On the day of his death, after telling his employer work on the truck was finished, Chabot climbed back underneath to retrieve one of the bottle jacks he had been using.

He didn’t know that a worker for North 60 had already come to the shop and was in the driver’s seat.

Taylor saw the driver of the truck get in. He knew the driver hadn’t done the required walk-around but did nothing to correct him.

Though the driver would not have seen Chabot during a walk-around, the judge noted that he would have seen the jacks and a wrench.

North 60 did have a policy requiring a walk-around.

“It’s one thing to have a policy and another to make it a part of every day practice,” Faulkner said today.

A walk-around would have been the “last chance to break the accident chain,” he said.

In his decision back in January, Faulkner noted Integra Tire “training generally was conducted according to a program they reasonably believed was the industry gold standard,” even though there was no lockout procedure.

Today he credited the company with acting promptly to make changes after Chabot’s death.

Earlier this week, Judy Hartling, the lawyer for the director of occupational health and safety, asked for the companies to be fined $100,000 each.

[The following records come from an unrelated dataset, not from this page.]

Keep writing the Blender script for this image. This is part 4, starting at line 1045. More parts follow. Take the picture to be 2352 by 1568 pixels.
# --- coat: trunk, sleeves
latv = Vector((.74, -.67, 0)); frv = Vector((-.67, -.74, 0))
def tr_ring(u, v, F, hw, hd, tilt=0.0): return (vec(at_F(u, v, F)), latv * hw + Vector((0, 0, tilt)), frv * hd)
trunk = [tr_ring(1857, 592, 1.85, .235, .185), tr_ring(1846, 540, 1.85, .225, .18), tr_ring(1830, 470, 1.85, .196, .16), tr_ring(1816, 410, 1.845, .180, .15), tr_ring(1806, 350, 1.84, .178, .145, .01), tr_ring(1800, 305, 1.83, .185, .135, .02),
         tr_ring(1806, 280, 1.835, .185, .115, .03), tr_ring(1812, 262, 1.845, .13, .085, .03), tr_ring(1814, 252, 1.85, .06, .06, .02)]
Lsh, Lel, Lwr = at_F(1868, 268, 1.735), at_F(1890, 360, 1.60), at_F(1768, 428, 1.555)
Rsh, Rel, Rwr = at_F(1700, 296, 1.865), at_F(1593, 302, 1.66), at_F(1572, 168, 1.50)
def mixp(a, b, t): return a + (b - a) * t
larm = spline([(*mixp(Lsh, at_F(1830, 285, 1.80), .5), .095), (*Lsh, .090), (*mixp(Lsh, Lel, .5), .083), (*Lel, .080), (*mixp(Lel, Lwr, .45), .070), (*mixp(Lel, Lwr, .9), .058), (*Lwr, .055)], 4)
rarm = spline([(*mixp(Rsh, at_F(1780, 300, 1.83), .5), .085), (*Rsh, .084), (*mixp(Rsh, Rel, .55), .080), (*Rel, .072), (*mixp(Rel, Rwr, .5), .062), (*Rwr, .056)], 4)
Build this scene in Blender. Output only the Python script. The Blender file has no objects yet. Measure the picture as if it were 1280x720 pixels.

Taylor should be fined $10,000 she said.

Integra Tire suggested a fine of $35,000, North 60 asked for $30,000 and Taylor’s lawyer suggested $2,500.

In his sentencing this morning, Faulkner questioned the two companies’ claims of remorse.

The judge said it might be more accurate to say that the companies are sad about what happened but have “yet to accept they had any role to play in what occurred.”

Faulkner noted there were no guilty pleas and the case was fought in court.

“No sentence, whatever it is, can restore a lost life,” he said, before thanking Chabot’s family and girlfriend for sharing their grief with the court.

The emotion “serves to remind us all of the real human costs of industrial accidents,” he said.